Esse tipo de calor ainda não chegou à Borgonha, mas provavelmente está a caminho, diz Jean-Marc Touzard, cientista do vinho no Instituto Nacional Francês de Pesquisa Agrícola.
“Podemos prever, com o uso de modelos, as datas da colheita no futuro”, diz ele. “Podemos dizer que em 2050, em muitas regiões vinícolas francesas, a colheita ocorrerá por volta de 15 de agosto, no ápice das altas temperaturas, no meio do verão.”
Isso afetará, quase que certamente, o sabor e a sensação dos vinhos, e sua intensidade. Conforme as temperaturas em todo o mundo aumentam, o teor alcoólico dos vinhos já subiu de 12% na década de 1970 para 14% hoje, embora esse número varie de região para região. Parte disso, porém, está relacionada à preferência do produtor, diz Greg Jones, especialista em viticultura e cientista da Linfield College, mas a outra parte ocorre porque as uvas estão amadurecendo mais rapidamente no calor. Quanto mais açúcar elas acumulam, mais é convertido em álcool durante o processo de produção.
“Se as temperaturas estão muito altas, a quantidade de açúcar também aumenta e a acidez diminui”, diz Oudin. “Por aqui, não gostamos muito das uvas chardonnay muito pesadas, doces e maduras — queremos mantê-las frescas. E isso é mais difícil com os verões mais quentes.”
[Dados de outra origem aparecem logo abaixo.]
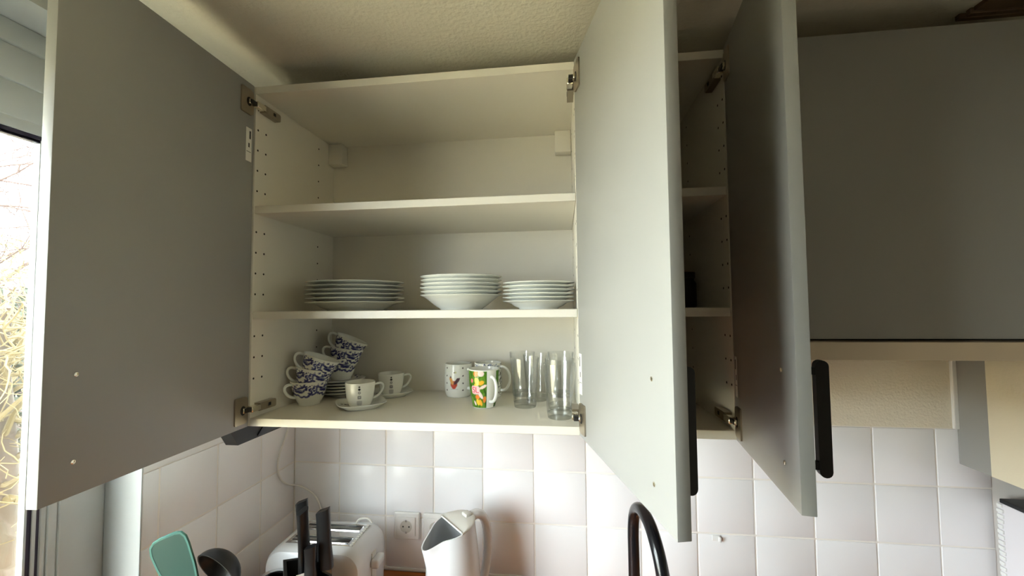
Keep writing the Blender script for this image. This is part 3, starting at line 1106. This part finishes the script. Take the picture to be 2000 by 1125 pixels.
def paint_band(rgb, th, r, z, outer):
    R = 3.7
    g = np.random.default_rng(5)
    for i in range(120):
        blob(rgb, th, z, outer, g.uniform(0, 2 * PI), g.uniform(8.5, 9.5), g.uniform(.1, .4), g.uniform(.06, .25), GB if g.uniform() < .7 else lin(90, 96, 120), r=R)
    for i in range(90):
        blob(rgb, th, z, outer, .5 + g.uniform(0, 1.0), g.uniform(.6, 8.6), g.uniform(.08, .3), g.uniform(.08, .3), lin(120, 120, 112) if g.uniform() < .6 else lin(80, 84, 90), r=R, rot=g.uniform(-1, 1))
    for tt in (-.25, -.07):
        blob(rgb, th, z, outer, tt, 9.0, .22, .22, GBK, r=R, pw=6)
    for k in range(6):
        blob(rgb, th, z, outer, .15 + k * .06, 9.15, .05, .35, lin(100, 108, 140), r=R)


mo3 = [(3.4, 0), (3.65, .1), (3.8, .6), (3.85, 3), (3.85, 6), (3.85, 9.6)]
R3 = lambda z: float(np.interp(z, [p[1] for p in mo3], [p[0] for p in mo3]))
mug('mug', 'white mug with a grey-blue band, half hidden behind the tulip mug', (53.3, 28.4, T), math.radians(-75), mo3, paint_band,
    (R3, 8.6, 1.9, 2.9, .4), math.radians(62))

# tumblers
gm = MB()
go = [(2.72, 0), (2.8, .15), (2.95, 1.2), (3.18, 5.0), (3.22, 5.15), (3.08, 5.35), (3.2, 6.1), (3.45, 9.4), (3.72, 12.4)]
gi = [(3.6, 12.42), (3.32, 9.4), (3.06, 6.0), (2.92, 5.0), (2.7, 1.6), (2.3, 1.25), (0, 1.2)]
first = None
GL = [((65.0, 17.0), 'clear tall tumbler, front one of the left file beside the mugs'),
      ((67.5, 24.6), 'clear tall tumbler, middle one of the left file'),
      ((63.0, 30.4), 'clear tall tumbler, rearmost of the left file near the back panel'),
      ((73.9, 7.3), 'clear tall tumbler nearest the front edge, beside the lit door'),
      ((73.9, 15.5), 'clear tall tumbler, second from the front in the right file'),
      ((74.1, 30.3), 'clear tall tumbler, rear one of the right file')]
for (p, lab) in GL:
    if first is None:
        t = thing('tumbler', lab, 'glass', (p[0], p[1], T), group='clear tumblers on the bottom shelf')
        m = MB(); m.lathe(go[2:] + gi[:5], 56)
        m.f = m.f[:-2]
        m.build('wall', M_glass, t, (0, 0, 0), smooth=60)
        m = MB(); m.lathe([(0, .12), (2.4, .05)] + go[:3] + [(2.72, 1.3), (2.3, 1.22), (0, 1.2)], 48)
        m.build('base', M_base, t, (0, 0, 0), smooth=50)
        first = t
    else:
        t = copy_tree(first)
        tag(t, lab, 'glass', 'clear tumblers on the bottom shelf')
        t.location = Vector((p[0], p[1], T)) * S

# ------------------------------------------------------------------ things in the narrow dark cabinet
m = MB(); m.box(94.2, 100.6, 17, 22, SZ, SZ + 8.6, 0, .1); m.box(95.4, 98.6, 16.93, 17, SZ + 5.6, SZ + 6.9, 1); m.box(96.0, 97.8, 16.93, 17, SZ + 2.0, SZ + 3.6, 1)
o = m.build('carton', [M_carton, M_label], None, (97.4, 19.5, SZ)); tag(o, 'dim grey carton on the middle shelf of the dark narrow cabinet', 'carton')
m = MB(); m.lathe([(2.9, 0), (3.1, .3), (3.1, 6), (2.6, 6.8), (2.6, 7.2), (2.9, 7.3), (2.9, 8.8), (0, 8.9)], 28, c=(105.2, 19, SZ))
o = m.build('jar', M_darkjar, None, (105.2, 19, SZ)); tag(o, 'dark lidded jar beside the carton in the narrow cabinet', 'jar')
m = MB(); m.lathe(plate_profile(4.5, 8.2, 3.4, .6), 48, c=(96, 14.5, T))
o = m.build('glass_dish', M_base, None, (96, 14.5, T)); tag(o, 'clear shallow dish on the floor of the narrow dark cabinet', 'dish')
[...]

As icônicas pinot noir e chardonnay da Borgonha ainda estão ilesas, por enquanto. Mas o futuro está muito mais incerto.
“Estamos no campo lidando com o solo todos os dias, realizando um manejo adequado, cuidando de tudo, fazendo o que podemos para produzir o nosso vinho. Mas o clima, essa é uma parte do nosso vinho que não podemos controlar. Mesmo se fizermos tudo certo, não podemos controlar esse aspecto”, diz Oudin.